The owner of Carolina Accents is Daniel Lim who moved to the USA in early 1980s with his wife Janet. Their first job was cleaning motel rooms for $1.00/day in addition to being able to board there. The two saved their money (you’ve got to clean a lot of rooms to save much!) so that Daniel could attend the University of North Carolina to study electrical engineering. While at UNC he cooped at a local utility company and later worked there for six years.

In the early 1990’s, when the U. S. was just emerging from one of its few recessions, Lim and his wife started a company to import goods from China, reinvesting their profits back into the business. Today their SV International which owns Carolina Accents has plants in China, Malaysia, Vietnam, NC and MS. The Business Journal of Greensboro, NC ranked it as the fastest growing company in the Greensboro-Winston-Salem-High Point region of NC.

Such growth doesn’t happen by accident. It takes creativity and hard work. And it shows that the American Dream is still alive and well. I’m thrilled that he is our first success with refocusing these buildings into new uses.

Thursday, May 01, 2008

Secluded...Pristine


It really was a surprise when we drove up to the Surprise Valley Hot Springs, a wonderful retreat that sits at the center of the valley surrounded by the Warner Mountains and Nevada’s Hays Range. It doesn’t get much more secluded than this.

Manager Nicki Mulnholland told me, “The resort was started by Great Grandpa Rose who bought the hot spring dotted property in the 1950s and began building a hotel on the site. Grandpa Rose, 91, still lives on the property.” He is rumored to love cherry turnovers.

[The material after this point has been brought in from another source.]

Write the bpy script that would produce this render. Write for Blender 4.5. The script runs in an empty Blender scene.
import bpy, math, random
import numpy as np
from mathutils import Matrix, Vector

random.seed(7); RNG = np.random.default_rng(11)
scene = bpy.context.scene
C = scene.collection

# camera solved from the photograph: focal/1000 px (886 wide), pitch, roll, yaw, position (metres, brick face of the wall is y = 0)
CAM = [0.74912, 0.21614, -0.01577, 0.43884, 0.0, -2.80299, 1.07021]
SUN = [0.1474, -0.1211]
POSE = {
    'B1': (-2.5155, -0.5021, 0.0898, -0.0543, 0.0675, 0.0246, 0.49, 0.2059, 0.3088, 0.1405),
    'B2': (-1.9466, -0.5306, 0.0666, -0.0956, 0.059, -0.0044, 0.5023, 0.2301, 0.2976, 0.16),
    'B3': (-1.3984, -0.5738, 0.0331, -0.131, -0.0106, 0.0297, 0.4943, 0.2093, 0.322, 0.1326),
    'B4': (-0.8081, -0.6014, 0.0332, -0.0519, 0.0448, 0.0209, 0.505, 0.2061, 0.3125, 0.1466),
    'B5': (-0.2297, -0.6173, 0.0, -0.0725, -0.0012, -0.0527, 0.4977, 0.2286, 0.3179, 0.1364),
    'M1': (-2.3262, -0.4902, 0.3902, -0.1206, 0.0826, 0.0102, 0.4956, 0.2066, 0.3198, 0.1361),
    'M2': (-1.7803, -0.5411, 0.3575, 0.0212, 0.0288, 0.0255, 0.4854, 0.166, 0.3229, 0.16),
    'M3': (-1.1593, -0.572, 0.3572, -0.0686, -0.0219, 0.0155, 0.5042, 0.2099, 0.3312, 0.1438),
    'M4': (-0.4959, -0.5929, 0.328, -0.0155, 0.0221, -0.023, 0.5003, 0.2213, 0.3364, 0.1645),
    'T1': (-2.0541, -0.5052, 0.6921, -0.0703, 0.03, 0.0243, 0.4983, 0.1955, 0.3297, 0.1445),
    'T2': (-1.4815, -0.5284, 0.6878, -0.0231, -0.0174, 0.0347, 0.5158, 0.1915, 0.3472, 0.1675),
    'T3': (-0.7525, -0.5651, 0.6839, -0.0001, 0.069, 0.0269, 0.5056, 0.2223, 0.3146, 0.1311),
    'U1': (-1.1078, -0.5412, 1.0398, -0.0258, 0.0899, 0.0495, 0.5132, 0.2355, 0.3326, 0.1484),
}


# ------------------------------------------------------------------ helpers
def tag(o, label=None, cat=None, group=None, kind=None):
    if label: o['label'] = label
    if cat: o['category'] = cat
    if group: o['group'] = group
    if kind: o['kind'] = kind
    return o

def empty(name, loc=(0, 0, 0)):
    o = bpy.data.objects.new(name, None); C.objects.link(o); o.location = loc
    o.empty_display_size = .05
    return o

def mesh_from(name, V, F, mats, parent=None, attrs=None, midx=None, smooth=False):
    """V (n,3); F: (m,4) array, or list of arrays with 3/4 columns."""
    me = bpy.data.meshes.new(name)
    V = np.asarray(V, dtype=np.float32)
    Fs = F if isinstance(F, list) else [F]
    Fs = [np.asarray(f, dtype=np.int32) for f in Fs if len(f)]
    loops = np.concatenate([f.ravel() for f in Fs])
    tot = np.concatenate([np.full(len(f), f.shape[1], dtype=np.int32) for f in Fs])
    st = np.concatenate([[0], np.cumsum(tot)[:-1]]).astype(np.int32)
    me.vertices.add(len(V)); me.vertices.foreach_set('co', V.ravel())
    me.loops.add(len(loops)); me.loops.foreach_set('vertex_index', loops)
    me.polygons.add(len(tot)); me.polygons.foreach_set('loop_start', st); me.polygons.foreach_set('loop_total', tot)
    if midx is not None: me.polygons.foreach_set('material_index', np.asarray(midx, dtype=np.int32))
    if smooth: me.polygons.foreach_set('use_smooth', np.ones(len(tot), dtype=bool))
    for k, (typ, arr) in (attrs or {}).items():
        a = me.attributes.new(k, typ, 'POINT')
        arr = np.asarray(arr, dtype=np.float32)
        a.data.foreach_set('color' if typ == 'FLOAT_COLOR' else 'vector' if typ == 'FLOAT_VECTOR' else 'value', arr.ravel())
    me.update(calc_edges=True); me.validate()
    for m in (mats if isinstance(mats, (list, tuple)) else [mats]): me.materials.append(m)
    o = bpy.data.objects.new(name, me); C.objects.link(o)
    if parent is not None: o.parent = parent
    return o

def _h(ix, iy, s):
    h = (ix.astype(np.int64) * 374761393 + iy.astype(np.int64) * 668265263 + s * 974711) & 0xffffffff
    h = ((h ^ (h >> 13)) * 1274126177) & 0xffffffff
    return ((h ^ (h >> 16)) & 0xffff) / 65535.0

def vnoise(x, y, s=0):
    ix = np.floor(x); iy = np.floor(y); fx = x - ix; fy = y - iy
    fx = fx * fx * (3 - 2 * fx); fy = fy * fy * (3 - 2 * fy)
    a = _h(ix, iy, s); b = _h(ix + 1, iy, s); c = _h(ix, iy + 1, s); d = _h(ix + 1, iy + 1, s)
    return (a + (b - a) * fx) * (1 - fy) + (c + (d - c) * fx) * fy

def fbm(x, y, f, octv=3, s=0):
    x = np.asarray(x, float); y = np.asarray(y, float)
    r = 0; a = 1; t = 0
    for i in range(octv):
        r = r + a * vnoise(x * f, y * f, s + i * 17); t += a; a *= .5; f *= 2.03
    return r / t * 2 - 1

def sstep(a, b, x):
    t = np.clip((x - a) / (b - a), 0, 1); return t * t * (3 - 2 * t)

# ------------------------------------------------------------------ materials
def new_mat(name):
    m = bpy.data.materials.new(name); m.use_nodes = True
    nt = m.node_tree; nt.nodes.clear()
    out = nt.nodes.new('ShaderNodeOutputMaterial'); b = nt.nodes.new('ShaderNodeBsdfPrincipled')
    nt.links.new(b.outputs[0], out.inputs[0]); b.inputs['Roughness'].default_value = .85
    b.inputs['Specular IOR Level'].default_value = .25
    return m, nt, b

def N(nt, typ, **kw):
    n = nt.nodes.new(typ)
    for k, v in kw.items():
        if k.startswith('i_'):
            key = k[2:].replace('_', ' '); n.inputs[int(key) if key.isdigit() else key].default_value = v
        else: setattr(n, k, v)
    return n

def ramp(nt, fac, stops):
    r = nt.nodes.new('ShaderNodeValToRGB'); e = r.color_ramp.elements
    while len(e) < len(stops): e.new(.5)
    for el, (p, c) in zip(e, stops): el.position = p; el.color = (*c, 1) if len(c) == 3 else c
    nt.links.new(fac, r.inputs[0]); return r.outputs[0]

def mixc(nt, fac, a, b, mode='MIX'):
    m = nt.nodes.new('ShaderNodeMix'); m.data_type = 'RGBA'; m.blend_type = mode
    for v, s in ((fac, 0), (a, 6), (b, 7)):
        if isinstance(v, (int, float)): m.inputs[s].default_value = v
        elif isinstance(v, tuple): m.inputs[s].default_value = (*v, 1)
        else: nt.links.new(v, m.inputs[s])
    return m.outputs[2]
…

Each of their 17 rooms has a different theme to it ranging from the Cape Cottage Suite to the Out of Africa. One of their favorite promotions is the Fly-N-Soak Package aimed at private pilots who can fly into the nearby Cedarville Airport (elevation 4,623’—runway 4,415’ asphalted and lighted), get a complimentary car and stay at the Springs. With the new Very Light Jets (VLJ) that I’ve written extensively about, the Bay Area will be less than an hour from a wonderfully relaxing soaking.